Na gruncie techniki kompozytorskiej Mahler w dużym stopniu należy do „starego świata”. Gdzie mamy zatem szukać przesłanek myślenia modernistycznego? Najczęściej objawia się na dwóch obszarach. Tym razem skupimy się na pierwszym. Kolejny przybliżę w następnej części. Dokładnie chodzi o nową organizację materiału tematycznego, czy też szerzej, narrację. Austriacki kompozytor niezwykle świadomie kształtuje architektonikę swoich utworów. Właśnie ten typ myślenia o formie znajdzie swoich kontynuatorów w przyszłości. Nie inaczej będzie w przypadku innych wątków związanych z narracją – kłania się choćby specyficzne zderzenie idiomów bardzo odległych od siebie. Dobrym przykładem w tym względzie jest III Symfonia. Pojawiają się w niej segmenty, które, w większym lub mniejszym stopniu, przywołują skojarzenia z muzyką żałobną, marszami, czasami nawet idiomem cyrkowym. Mahler świadomie włącza do swojego arsenału stylistycznego muzykę popularną, co zresztą było różnie odbierane przez krytyków i słuchaczy. Z czasem dostrzeżono świeżość tego zabiegu. Co istotne, w przyszłości do tego typu strategii artystycznej nierzadko będą nawiązywać inni kompozytorzy. W dobie postmodernizmu rozbuchany eklektyzm nikogo już nie dziwi, dlatego współczesny słuchacz nie do końca może docenić tego typu eksperymenty.

 

Płyta godna uwagi związana z tematem:

Gustaw Mahler – VIII Symfonia - Orchester der Bayerischen Rundfunks , Rafael Kubelik (2010, nagrana w 1970)

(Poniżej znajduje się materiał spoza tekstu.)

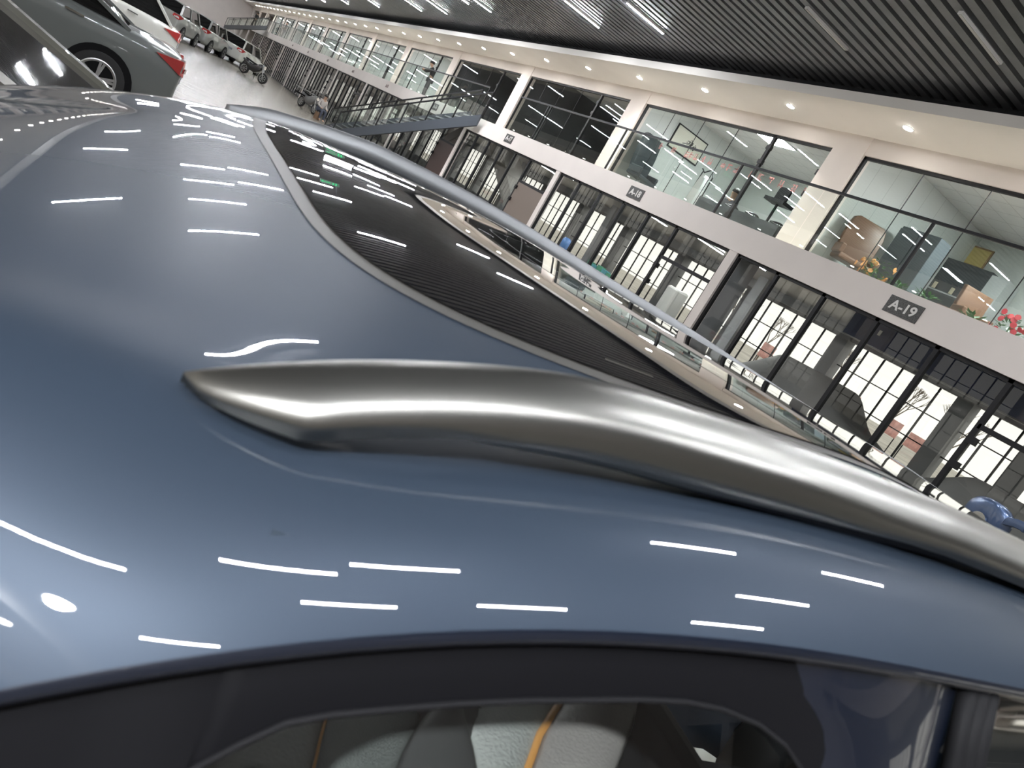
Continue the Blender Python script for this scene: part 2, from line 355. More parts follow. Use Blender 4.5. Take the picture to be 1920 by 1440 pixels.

Jako wizytówkę postanowiłem wybrać VIII Symfonię. Z dwóch względów. Pierwszy jest banalny - to jeden z moich ulubionych utworów tego kompozytora. Po wtóre, jest niezwykle ciekawym przykładem syntezy symfonii, kantaty i oratorium. Po premierze znawcy tematu długo roztrząsali, czy mamy do czynienia z symfonią, potężną kantatą, a może oratorium? Tymczasem Mahler nazwał ją „swoją mszą”. Wręcz porażający jest monumentalizm tego dzieła. Do historii przeszła premiera VIII Symfonii, która miała miejsce w Monachium 12 września 1910 roku. W koncercie  udział wzięło 858 śpiewaków i 171 instrumentalistów. Nic dziwnego, że wkrótce zyskała podtytuł „Symfonia Tysiąca”. Jeśli ktoś z Was jeszcze nie słyszał tego dzieła, serdecznie zachęcam. Niezapomniane wrażenie! Pozostaje pytanie - jaka wersja? Trudny to temat. Swego czasu dużo się na ten temat naczytałem. Nie sądziłem, że miłośnicy Mahlera są w tym względzie tak bardzo podzieleni. Zdecydowałem się na jedną z ikonicznych interpretacji.